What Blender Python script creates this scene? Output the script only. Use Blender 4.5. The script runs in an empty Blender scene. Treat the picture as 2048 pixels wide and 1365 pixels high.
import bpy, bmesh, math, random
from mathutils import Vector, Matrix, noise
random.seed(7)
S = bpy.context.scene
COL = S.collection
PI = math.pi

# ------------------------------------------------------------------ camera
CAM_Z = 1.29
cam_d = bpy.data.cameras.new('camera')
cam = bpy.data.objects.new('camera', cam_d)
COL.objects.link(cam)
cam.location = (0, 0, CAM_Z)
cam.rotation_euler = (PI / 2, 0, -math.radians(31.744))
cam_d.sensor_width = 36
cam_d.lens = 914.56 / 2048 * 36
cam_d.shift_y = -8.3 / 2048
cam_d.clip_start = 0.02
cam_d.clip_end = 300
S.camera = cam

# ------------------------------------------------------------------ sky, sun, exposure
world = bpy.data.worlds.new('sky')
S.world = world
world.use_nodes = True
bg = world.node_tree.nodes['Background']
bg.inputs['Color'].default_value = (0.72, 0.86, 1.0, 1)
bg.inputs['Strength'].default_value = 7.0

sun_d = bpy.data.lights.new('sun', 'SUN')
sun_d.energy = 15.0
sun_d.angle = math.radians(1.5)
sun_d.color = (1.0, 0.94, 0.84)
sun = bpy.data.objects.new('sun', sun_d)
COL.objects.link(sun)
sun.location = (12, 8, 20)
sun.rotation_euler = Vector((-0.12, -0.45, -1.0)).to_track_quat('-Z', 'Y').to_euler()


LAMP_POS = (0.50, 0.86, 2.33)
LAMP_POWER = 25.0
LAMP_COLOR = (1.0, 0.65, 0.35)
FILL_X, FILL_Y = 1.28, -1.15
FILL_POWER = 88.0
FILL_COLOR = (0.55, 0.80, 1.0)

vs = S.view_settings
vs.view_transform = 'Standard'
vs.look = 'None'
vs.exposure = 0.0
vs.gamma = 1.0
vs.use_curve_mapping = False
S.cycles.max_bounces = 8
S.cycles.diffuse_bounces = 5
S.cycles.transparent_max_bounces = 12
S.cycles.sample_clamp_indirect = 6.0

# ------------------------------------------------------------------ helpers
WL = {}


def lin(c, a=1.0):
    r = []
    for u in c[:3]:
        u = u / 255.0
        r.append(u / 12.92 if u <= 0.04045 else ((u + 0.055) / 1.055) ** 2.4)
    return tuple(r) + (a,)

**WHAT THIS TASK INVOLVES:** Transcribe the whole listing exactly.

**ANSWER FOR THIS EXERCISE:**
What Blender Python script creates this scene? Output the script only. Use Blender 4.5. The script runs in an empty Blender scene. Treat the picture as 2048 pixels wide and 1365 pixels high.
import bpy, bmesh, math, random
from mathutils import Vector, Matrix, noise
random.seed(7)
S = bpy.context.scene
COL = S.collection
PI = math.pi

# ------------------------------------------------------------------ camera
CAM_Z = 1.29
cam_d = bpy.data.cameras.new('camera')
cam = bpy.data.objects.new('camera', cam_d)
COL.objects.link(cam)
cam.location = (0, 0, CAM_Z)
cam.rotation_euler = (PI / 2, 0, -math.radians(31.744))
cam_d.sensor_width = 36
cam_d.lens = 914.56 / 2048 * 36
cam_d.shift_y = -8.3 / 2048
cam_d.clip_start = 0.02
cam_d.clip_end = 300
S.camera = cam

# ------------------------------------------------------------------ sky, sun, exposure
world = bpy.data.worlds.new('sky')
S.world = world
world.use_nodes = True
bg = world.node_tree.nodes['Background']
bg.inputs['Color'].default_value = (0.72, 0.86, 1.0, 1)
bg.inputs['Strength'].default_value = 7.0

sun_d = bpy.data.lights.new('sun', 'SUN')
sun_d.energy = 15.0
sun_d.angle = math.radians(1.5)
sun_d.color = (1.0, 0.94, 0.84)
sun = bpy.data.objects.new('sun', sun_d)
COL.objects.link(sun)
sun.location = (12, 8, 20)
sun.rotation_euler = Vector((-0.12, -0.45, -1.0)).to_track_quat('-Z', 'Y').to_euler()


LAMP_POS = (0.50, 0.86, 2.33)
LAMP_POWER = 25.0
LAMP_COLOR = (1.0, 0.65, 0.35)
FILL_X, FILL_Y = 1.28, -1.15
FILL_POWER = 88.0
FILL_COLOR = (0.55, 0.80, 1.0)

vs = S.view_settings
vs.view_transform = 'Standard'
vs.look = 'None'
vs.exposure = 0.0
vs.gamma = 1.0
vs.use_curve_mapping = False
S.cycles.max_bounces = 8
S.cycles.diffuse_bounces = 5
S.cycles.transparent_max_bounces = 12
S.cycles.sample_clamp_indirect = 6.0

# ------------------------------------------------------------------ helpers
WL = {}


def lin(c, a=1.0):
    r = []
    for u in c[:3]:
        u = u / 255.0
        r.append(u / 12.92 if u <= 0.04045 else ((u + 0.055) / 1.055) ** 2.4)
    return tuple(r) + (a,)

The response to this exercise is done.